My first question was "can you take out the bed?" It was a futon, and I thought the ease of going between bed and sofa was important. And in the hotel and one of the apartments, converting a sofa into a bed had been a matter of pushing down, and a fully made bed popped out. I expected this bed to be similar, but wanted to check.

The landlord struggled to get the bed open, then found sheets and seemed to really want me to lie down on it. And then she could not put it back. She eventually gave up with the comment that the room was plenty big without needing the bed to be a sofa. Which is probably true, (the room was pretty big, all things considered) but still not exactly the ideal response. (Probably worse for the student who visited the apartment immediately after me who might not have known the bed could turn into a sofa.) It was not one of my top choices, but I could see myself living here.

Then it was time to finish my homework, not fall asleep reading Balzac, and go to class. There was just talking about the magazines we'd bought. Mine was a knitting magazine, so outside of defining what knitting was, there wasn't much to say. "It's a pattern, it's a picture. Aren't they pretty?"  Megan had bought a magazine geared at people in their early twenties who needed help making decisions. As evidenced by the inclusion of cards with pieces of advice. Megan handed them out to us to bear in mind. My advice (be a devil's advocate) was not anything I needed to be told.

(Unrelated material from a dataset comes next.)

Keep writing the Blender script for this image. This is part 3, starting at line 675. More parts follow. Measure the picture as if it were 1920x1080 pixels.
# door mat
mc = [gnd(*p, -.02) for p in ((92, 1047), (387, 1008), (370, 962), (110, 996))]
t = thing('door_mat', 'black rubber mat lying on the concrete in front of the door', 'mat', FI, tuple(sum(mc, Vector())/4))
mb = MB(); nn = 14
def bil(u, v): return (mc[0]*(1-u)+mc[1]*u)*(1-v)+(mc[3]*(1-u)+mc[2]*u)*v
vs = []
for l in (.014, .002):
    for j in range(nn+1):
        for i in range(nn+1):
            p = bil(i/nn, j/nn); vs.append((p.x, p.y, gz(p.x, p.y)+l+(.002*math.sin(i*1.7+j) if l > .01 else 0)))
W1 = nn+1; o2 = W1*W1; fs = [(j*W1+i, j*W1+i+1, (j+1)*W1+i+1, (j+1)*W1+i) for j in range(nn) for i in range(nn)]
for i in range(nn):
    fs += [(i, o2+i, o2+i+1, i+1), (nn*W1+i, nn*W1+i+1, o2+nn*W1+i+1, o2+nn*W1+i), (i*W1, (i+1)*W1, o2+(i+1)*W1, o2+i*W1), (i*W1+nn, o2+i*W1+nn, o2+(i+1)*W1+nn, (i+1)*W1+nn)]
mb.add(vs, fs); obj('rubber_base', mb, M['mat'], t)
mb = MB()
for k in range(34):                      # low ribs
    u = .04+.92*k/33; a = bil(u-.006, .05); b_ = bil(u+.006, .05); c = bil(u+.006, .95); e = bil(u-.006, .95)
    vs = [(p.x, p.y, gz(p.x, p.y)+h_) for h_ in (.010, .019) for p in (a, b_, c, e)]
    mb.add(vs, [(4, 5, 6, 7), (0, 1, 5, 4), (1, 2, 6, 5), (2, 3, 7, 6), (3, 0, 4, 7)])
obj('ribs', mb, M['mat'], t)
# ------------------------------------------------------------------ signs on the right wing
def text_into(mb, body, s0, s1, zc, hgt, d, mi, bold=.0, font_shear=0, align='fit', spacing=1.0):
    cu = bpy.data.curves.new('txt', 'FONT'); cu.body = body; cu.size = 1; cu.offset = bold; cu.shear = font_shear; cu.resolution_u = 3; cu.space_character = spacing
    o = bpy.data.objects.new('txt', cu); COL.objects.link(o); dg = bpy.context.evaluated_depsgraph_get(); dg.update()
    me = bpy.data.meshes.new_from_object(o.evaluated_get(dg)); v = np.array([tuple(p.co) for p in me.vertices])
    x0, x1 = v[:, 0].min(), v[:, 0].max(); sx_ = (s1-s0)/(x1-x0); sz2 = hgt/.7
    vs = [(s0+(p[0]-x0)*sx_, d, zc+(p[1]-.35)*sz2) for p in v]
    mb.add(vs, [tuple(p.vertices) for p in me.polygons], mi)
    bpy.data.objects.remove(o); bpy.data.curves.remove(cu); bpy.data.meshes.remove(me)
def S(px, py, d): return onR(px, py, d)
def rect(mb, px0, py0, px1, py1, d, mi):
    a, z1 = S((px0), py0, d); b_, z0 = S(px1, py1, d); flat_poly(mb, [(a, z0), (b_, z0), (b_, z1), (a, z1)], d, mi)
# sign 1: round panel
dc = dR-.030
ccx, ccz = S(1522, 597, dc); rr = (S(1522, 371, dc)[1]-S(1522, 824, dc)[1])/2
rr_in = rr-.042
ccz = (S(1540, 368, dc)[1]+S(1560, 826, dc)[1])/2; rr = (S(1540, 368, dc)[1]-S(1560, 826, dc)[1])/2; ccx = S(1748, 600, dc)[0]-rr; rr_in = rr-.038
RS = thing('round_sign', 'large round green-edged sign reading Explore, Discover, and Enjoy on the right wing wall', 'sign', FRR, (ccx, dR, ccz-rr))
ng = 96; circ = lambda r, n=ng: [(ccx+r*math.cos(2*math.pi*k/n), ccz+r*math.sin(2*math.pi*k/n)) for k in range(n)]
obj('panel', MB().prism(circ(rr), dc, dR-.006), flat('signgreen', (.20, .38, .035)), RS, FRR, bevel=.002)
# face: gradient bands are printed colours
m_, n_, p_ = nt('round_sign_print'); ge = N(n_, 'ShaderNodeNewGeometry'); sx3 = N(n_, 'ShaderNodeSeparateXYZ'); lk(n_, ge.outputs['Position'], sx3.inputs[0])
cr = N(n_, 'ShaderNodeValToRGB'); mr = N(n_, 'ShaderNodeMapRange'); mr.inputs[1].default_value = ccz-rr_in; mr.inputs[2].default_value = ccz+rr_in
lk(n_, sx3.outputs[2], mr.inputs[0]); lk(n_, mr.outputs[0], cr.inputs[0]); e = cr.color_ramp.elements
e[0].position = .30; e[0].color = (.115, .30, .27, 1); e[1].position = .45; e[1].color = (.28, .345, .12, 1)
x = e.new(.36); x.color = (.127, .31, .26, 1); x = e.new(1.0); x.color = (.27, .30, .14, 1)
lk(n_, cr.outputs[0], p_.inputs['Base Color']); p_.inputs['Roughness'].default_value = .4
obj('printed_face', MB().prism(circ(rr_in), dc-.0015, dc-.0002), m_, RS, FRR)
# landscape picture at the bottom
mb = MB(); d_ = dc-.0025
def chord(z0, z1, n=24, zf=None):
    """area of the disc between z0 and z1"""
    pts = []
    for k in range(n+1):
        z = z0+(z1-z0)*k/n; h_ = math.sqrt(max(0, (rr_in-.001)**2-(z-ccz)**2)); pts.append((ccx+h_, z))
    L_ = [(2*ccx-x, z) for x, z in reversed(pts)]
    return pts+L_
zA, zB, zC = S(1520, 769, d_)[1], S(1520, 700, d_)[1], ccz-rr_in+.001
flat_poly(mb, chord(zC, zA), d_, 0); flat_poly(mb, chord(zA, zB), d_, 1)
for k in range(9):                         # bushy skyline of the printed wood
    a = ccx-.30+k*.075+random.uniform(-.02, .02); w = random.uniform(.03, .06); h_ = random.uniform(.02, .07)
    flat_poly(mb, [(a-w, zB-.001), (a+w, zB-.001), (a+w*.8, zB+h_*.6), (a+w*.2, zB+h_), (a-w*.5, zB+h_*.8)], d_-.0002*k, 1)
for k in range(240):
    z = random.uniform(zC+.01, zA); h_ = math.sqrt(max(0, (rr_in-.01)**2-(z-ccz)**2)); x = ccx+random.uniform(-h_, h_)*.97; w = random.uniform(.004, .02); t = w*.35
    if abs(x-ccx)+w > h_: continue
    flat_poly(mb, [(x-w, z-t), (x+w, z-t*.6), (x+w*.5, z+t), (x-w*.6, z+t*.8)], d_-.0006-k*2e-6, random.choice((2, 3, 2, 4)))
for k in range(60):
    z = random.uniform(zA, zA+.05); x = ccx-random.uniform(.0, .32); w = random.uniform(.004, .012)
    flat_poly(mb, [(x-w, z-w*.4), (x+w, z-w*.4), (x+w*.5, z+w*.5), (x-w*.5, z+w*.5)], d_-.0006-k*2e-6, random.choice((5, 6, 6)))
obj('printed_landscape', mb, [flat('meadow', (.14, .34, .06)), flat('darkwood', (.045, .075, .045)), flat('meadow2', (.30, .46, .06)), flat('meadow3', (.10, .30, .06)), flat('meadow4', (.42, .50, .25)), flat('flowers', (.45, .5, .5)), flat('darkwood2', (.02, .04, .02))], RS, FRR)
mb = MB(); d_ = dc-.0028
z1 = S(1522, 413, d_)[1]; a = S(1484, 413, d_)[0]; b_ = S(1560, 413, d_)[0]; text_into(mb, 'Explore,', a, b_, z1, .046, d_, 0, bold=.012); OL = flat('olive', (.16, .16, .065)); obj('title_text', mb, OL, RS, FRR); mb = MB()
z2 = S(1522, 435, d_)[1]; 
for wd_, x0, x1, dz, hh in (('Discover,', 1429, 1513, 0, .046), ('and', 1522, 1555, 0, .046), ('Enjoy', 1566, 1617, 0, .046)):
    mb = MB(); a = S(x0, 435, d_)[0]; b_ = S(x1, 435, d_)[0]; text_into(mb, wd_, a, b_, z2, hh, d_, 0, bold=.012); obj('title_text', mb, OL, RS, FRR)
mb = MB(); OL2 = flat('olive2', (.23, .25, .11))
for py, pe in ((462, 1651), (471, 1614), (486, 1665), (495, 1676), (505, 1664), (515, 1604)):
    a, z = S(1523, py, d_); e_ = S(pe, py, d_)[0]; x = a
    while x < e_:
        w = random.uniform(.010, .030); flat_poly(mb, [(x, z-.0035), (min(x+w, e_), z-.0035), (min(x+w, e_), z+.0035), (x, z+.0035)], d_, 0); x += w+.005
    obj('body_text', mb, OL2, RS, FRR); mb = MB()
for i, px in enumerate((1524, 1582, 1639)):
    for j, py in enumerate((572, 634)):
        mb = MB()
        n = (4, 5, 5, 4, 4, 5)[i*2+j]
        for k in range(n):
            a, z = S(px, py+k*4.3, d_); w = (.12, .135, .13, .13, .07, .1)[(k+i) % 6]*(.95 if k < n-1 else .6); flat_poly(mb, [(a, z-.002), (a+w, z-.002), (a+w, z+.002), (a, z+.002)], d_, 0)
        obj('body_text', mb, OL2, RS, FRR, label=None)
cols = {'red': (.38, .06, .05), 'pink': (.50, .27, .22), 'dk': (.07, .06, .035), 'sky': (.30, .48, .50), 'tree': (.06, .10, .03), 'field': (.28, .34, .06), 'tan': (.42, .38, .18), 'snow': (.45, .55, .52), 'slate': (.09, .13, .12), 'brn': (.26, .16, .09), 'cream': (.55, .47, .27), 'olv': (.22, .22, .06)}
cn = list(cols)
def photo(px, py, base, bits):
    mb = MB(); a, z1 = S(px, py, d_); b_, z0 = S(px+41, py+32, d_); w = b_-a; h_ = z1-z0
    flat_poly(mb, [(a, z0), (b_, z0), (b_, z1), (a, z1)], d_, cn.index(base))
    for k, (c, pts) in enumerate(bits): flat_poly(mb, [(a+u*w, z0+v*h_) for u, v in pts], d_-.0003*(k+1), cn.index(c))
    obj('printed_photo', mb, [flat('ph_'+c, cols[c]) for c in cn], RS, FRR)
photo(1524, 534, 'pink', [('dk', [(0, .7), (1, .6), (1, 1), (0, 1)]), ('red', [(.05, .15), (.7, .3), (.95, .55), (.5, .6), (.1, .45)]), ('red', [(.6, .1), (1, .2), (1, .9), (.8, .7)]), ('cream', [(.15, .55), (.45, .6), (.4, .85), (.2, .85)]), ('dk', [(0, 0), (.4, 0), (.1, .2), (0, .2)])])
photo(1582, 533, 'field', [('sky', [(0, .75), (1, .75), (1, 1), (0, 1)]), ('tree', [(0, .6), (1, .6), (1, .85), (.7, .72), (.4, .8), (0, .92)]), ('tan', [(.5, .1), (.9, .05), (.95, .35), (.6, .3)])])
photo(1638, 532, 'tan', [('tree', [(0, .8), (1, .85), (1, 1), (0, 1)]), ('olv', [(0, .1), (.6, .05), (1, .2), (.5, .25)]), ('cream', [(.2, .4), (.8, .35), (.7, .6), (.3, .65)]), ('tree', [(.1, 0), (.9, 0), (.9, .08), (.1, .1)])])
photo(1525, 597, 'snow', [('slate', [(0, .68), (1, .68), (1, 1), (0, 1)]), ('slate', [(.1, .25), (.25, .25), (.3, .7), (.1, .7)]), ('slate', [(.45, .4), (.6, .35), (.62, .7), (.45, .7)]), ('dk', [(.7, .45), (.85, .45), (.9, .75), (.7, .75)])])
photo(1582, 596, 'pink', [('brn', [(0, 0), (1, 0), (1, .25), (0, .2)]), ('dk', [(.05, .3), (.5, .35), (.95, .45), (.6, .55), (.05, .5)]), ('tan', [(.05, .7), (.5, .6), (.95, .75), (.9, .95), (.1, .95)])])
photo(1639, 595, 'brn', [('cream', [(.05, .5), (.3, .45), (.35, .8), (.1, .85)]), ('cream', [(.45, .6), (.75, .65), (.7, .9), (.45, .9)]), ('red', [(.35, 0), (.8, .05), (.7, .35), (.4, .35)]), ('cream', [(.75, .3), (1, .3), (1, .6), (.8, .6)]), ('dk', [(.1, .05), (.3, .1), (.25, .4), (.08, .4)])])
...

With the first (and allegedly hardest) week of orientation out of the way, I went back to the room. Ruby and Clara both went out to eat dinner with friends, (it's amazing how many people here have a friend in Paris right now) so I had the place to myself. I ate a sandwich, then went out in search of dessert. I found it in Kenza, an Algerian bakery that seemed to specialise in pastries that were imitations of different fruits. They were tasty and adorable, even if they weren't macarons. (I've been in Paris for almost a week and still not had a macaron. This is something that needs to get corrected stat.)